Task requirements: Make an exact copy of the lines, leaving the pictures out.
— START —
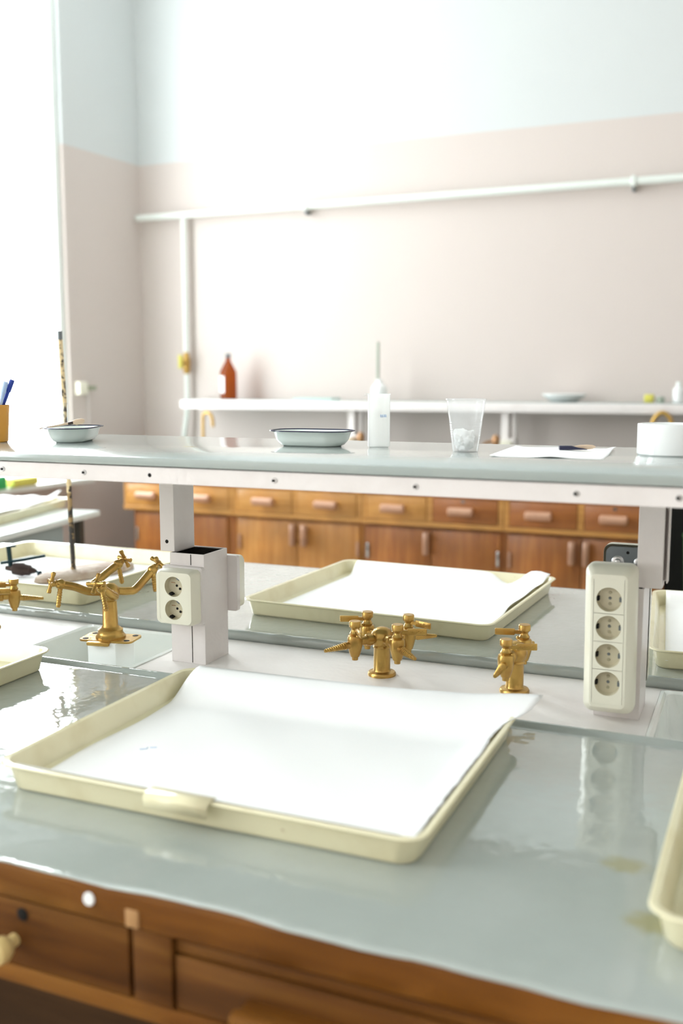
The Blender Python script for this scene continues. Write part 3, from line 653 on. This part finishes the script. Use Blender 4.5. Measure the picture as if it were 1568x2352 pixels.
# water tap on its block in the sink
wt = thing('water_tap', 'brass water tap with four curved arms on white block in sink', 'tap', (-1.268, 1.722, ST-0.0995))
H0 = 0.1305
MB().box(-0.036, 0.036, -0.034, 0.034, 0.0, H0-0.004, bev=0.003).obj('block', M['block'], wt)
m = MB(); m.rings([rrect(0, 0, 0.120, 0.066, 0.012, H0-0.004), rrect(0, 0, 0.120, 0.066, 0.012, H0)]); po = m.obj('mounting_plate', M['brass'], wt, rz=R(10))
for sx in (-1, 1):
    for sy in (-1, 1):
        MB().lathe([(0, 0.0065), (0.0006, 0.006)], (sx*0.047, sy*0.022, H0), (0, 0, 1), 14).obj('bolt_hole', M['black'], po)
MB().box(-0.035, 0.015, -0.045, -0.028, H0-0.010, H0-0.001, bev=0.003).obj('clip', M['brass'], po)
MB().lathe([(H0, 0.032), (H0+0.004, 0.032), (H0+0.008, 0.028), (H0+0.012, 0.026), (H0+0.018, 0.0265), (H0+0.022, 0.020), (H0+0.026, 0.0165), (H0+0.079, 0.0150), (H0+0.084, 0.019), (H0+0.096, 0.0225), (H0+0.108, 0.020), (H0+0.116, 0.012), (H0+0.119, 0.001)], n=28).obj('column', M['brass'], wt)
cr, sr = math.cos(R(23)), math.sin(R(23))
def cam2w(p): return Vector((p[0]*cr-p[1]*sr, p[0]*sr+p[1]*cr, p[2]))
zc = H0+0.100
for pts, nd in (([(0.01, 0.005, 0), (0.036, 0.020, -0.004), (0.052, 0.032, 0.0), (0.083, 0.055, 0.036)], (0.15, -0.25)),
                ([(-0.01, -0.005, 0), (-0.04, -0.020, 0.004), (-0.065, -0.032, 0.016), (-0.090, -0.045, 0.024)], (-0.1, -0.2)),
                ([(-0.01, 0.008, 0), (-0.046, 0.030, 0.002), (-0.030, 0.058, 0.018), (0.0, 0.090, 0.042)], (0.1, 0.3)),
                ([(0.006, -0.012, 0), (0.022, -0.045, -0.002), (0.018, -0.068, 0.008), (0.006, -0.090, 0.026)], (0.25, -0.3))):
    P = [cam2w(p)+Vector((0, 0, zc)) for p in pts]
    ao = MB().tube(smooth_path(P, 7), 0.0088).obj('arm', M['brass'], wt)
    e = P[-1]; d_ = (P[-1]-P[-2]).normalized()
    m = MB(); m.ball(e, 0.0115); m.lathe([(0.0, 0.008), (0.012, 0.007), (0.013, 0.0045), (0.018, 0.0045)], e, d_, 14); vo = m.obj('valve', M['brass'], ao)
    m = MB(); hc = e+d_*0.020; u = d_.orthogonal().normalized(); w_ = d_.cross(u); m.ball(hc, 0.0062)
    for k in range(4):
        a = R(45+90*k); q_ = u*math.cos(a)+w_*math.sin(a)
        m.lathe([(0.003, 0.0044), (0.013, 0.0036), (0.016, 0.0048), (0.0215, 0.0048), (0.023, 0.0025)], hc, q_, 10)
    m.obj('cross_handle', M['brass'], vo)
    nv = cam2w((nd[0], nd[1], 0)); dn = (Vector((nv.x, nv.y, -1))).normalized()
    prof = [(0.006, 0.0062)]
    for k in range(6):
        t0 = 0.014+k*0.0052; prof += [(t0, 0.0044), (t0+0.004, 0.0056), (t0+0.0046, 0.0045)]
    prof += [(0.048, 0.004), (0.0485, 0.002)]
    m = MB(); m.lathe(prof, e, dn, 12); m.obj('nozzle', M['brass'], vo)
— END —
Solution:
The Blender Python script for this scene continues. Write part 3, from line 653 on. This part finishes the script. Use Blender 4.5. Measure the picture as if it were 1568x2352 pixels.
# water tap on its block in the sink
wt = thing('water_tap', 'brass water tap with four curved arms on white block in sink', 'tap', (-1.268, 1.722, ST-0.0995))
H0 = 0.1305
MB().box(-0.036, 0.036, -0.034, 0.034, 0.0, H0-0.004, bev=0.003).obj('block', M['block'], wt)
m = MB(); m.rings([rrect(0, 0, 0.120, 0.066, 0.012, H0-0.004), rrect(0, 0, 0.120, 0.066, 0.012, H0)]); po = m.obj('mounting_plate', M['brass'], wt, rz=R(10))
for sx in (-1, 1):
    for sy in (-1, 1):
        MB().lathe([(0, 0.0065), (0.0006, 0.006)], (sx*0.047, sy*0.022, H0), (0, 0, 1), 14).obj('bolt_hole', M['black'], po)
MB().box(-0.035, 0.015, -0.045, -0.028, H0-0.010, H0-0.001, bev=0.003).obj('clip', M['brass'], po)
MB().lathe([(H0, 0.032), (H0+0.004, 0.032), (H0+0.008, 0.028), (H0+0.012, 0.026), (H0+0.018, 0.0265), (H0+0.022, 0.020), (H0+0.026, 0.0165), (H0+0.079, 0.0150), (H0+0.084, 0.019), (H0+0.096, 0.0225), (H0+0.108, 0.020), (H0+0.116, 0.012), (H0+0.119, 0.001)], n=28).obj('column', M['brass'], wt)
cr, sr = math.cos(R(23)), math.sin(R(23))
def cam2w(p): return Vector((p[0]*cr-p[1]*sr, p[0]*sr+p[1]*cr, p[2]))
zc = H0+0.100
for pts, nd in (([(0.01, 0.005, 0), (0.036, 0.020, -0.004), (0.052, 0.032, 0.0), (0.083, 0.055, 0.036)], (0.15, -0.25)),
                ([(-0.01, -0.005, 0), (-0.04, -0.020, 0.004), (-0.065, -0.032, 0.016), (-0.090, -0.045, 0.024)], (-0.1, -0.2)),
                ([(-0.01, 0.008, 0), (-0.046, 0.030, 0.002), (-0.030, 0.058, 0.018), (0.0, 0.090, 0.042)], (0.1, 0.3)),
                ([(0.006, -0.012, 0), (0.022, -0.045, -0.002), (0.018, -0.068, 0.008), (0.006, -0.090, 0.026)], (0.25, -0.3))):
    P = [cam2w(p)+Vector((0, 0, zc)) for p in pts]
    ao = MB().tube(smooth_path(P, 7), 0.0088).obj('arm', M['brass'], wt)
    e = P[-1]; d_ = (P[-1]-P[-2]).normalized()
    m = MB(); m.ball(e, 0.0115); m.lathe([(0.0, 0.008), (0.012, 0.007), (0.013, 0.0045), (0.018, 0.0045)], e, d_, 14); vo = m.obj('valve', M['brass'], ao)
    m = MB(); hc = e+d_*0.020; u = d_.orthogonal().normalized(); w_ = d_.cross(u); m.ball(hc, 0.0062)
    for k in range(4):
        a = R(45+90*k); q_ = u*math.cos(a)+w_*math.sin(a)
        m.lathe([(0.003, 0.0044), (0.013, 0.0036), (0.016, 0.0048), (0.0215, 0.0048), (0.023, 0.0025)], hc, q_, 10)
    m.obj('cross_handle', M['brass'], vo)
    nv = cam2w((nd[0], nd[1], 0)); dn = (Vector((nv.x, nv.y, -1))).normalized()
    prof = [(0.006, 0.0062)]
    for k in range(6):
        t0 = 0.014+k*0.0052; prof += [(t0, 0.0044), (t0+0.004, 0.0056), (t0+0.0046, 0.0045)]
    prof += [(0.048, 0.004), (0.0485, 0.002)]
    m = MB(); m.lathe(prof, e, dn, 12); m.obj('nozzle', M['brass'], vo)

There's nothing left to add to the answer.